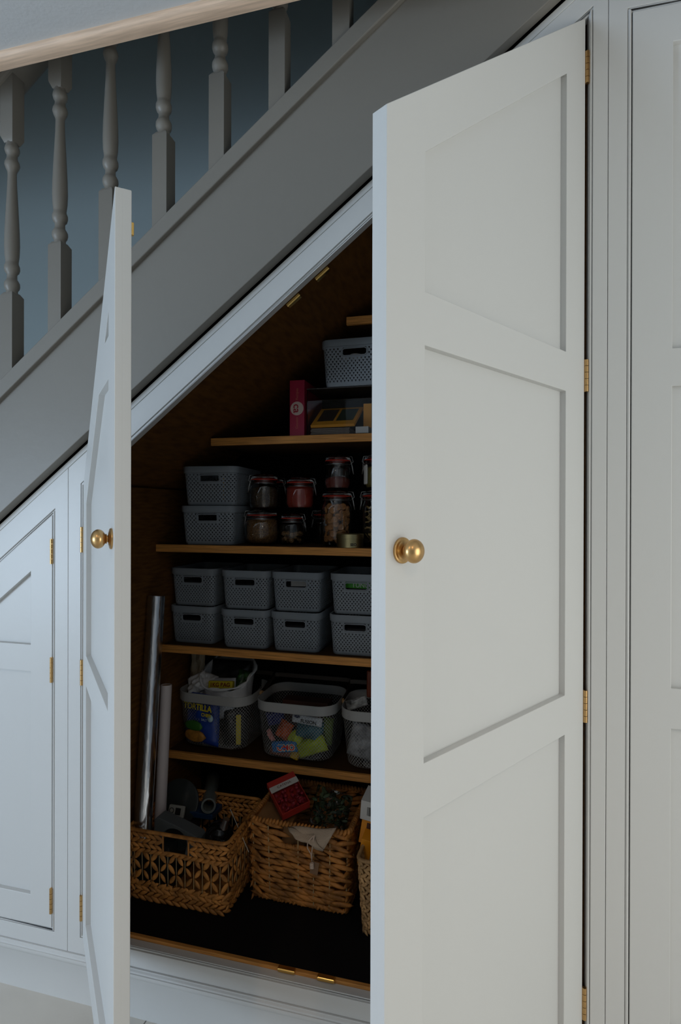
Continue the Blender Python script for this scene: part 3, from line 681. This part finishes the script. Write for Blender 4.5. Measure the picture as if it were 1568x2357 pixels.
kg = thing('kilo_bag', 'yellow and white packet printed 1KG BAG leaning inside the white carrier bag', 'packet', (-.990,.540,.765)); kg.rotation_euler = (radians(-14),radians(-4),0)
pillow(.108,.15,.040,4).build('packet', flat('white foil', (.55,.58,.62), .35), kg, smooth=True); MB().box(-.050,.052,-.0245,-.004,.030,.064).build('yellow_band', yel, kg, bevel=.003)
text('1KG BAG', .0205, flat('red brown ink', (.20,.03,.01)), kg, (0,-.0250,.049), bold=.0007); text('RED 9', .016, flat('navy ink', (.02,.03,.08)), kg, (.012,-.0245,.0195), bold=.0006)
tag(place(pillow(.172,.155,.045,6).build('dark_packet', flat('black foil', (.015,.015,.015), .3), None, smooth=True), (-.985,.600,.818), (-16,0,0)), 'large black packet filling the carrier bag behind the 1KG packet', 'packet')
tag(place(pillow(.05,.11,.025,7).build('green_leaf_packet', mat('dark green print', (.03,.11,.02), .4, var=.8, vscale=60), None, smooth=True), (-.922,.565,.815), (-12,12,0)), 'narrow dark green packet at the right inside the carrier bag', 'packet')
tag(place(pillow(.085,.075,.03,8,crk=.007).build('crumpled_bag', cbm, None, smooth=True), (-1.098,.540,.812), (-30,-28,0)), 'small crumpled white bag left of the open carrier bag', 'bag')
tag(place(pillow(.070,.10,.03,18,crk=.007).build('crumpled_bag', cbm, None, smooth=True), (-1.066,.555,.800), (-20,15,0)), 'white plastic fold touching the left side of the open carrier bag', 'bag')
cell = mat('glossy clear film', (.5,.42,.30), .12, trans=.55, ior=1.3, bump=.8, bscale=40)
tag(place(pillow(.060,.20,.03,9,crk=.006).build('cellophane_bag', cell, None, smooth=True), (-1.118,.575,.835), (0,4,0)), 'shiny cellophane bag standing in the left corner under the shelf', 'bag')
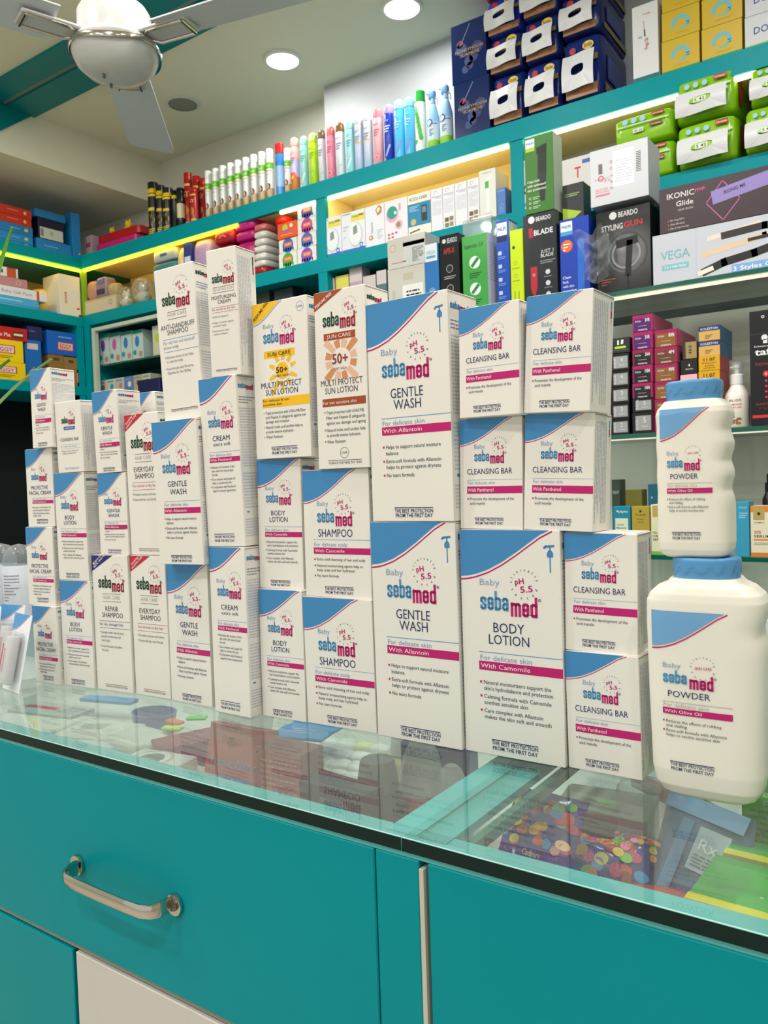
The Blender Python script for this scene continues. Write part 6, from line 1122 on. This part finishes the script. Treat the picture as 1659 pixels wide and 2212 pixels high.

#### Task requirements:
Go through the material above and copy each line that has the word "Blender".

#### Task output:
Continue the Blender Python script for this scene: part 3, from line 681. This part finishes the script. Write for Blender 4.5. Measure the picture as if it were 1568x2357 pixels.
The Blender Python script for this scene continues. Write part 6, from line 1122 on. This part finishes the script. Treat the picture as 1659 pixels wide and 2212 pixels high.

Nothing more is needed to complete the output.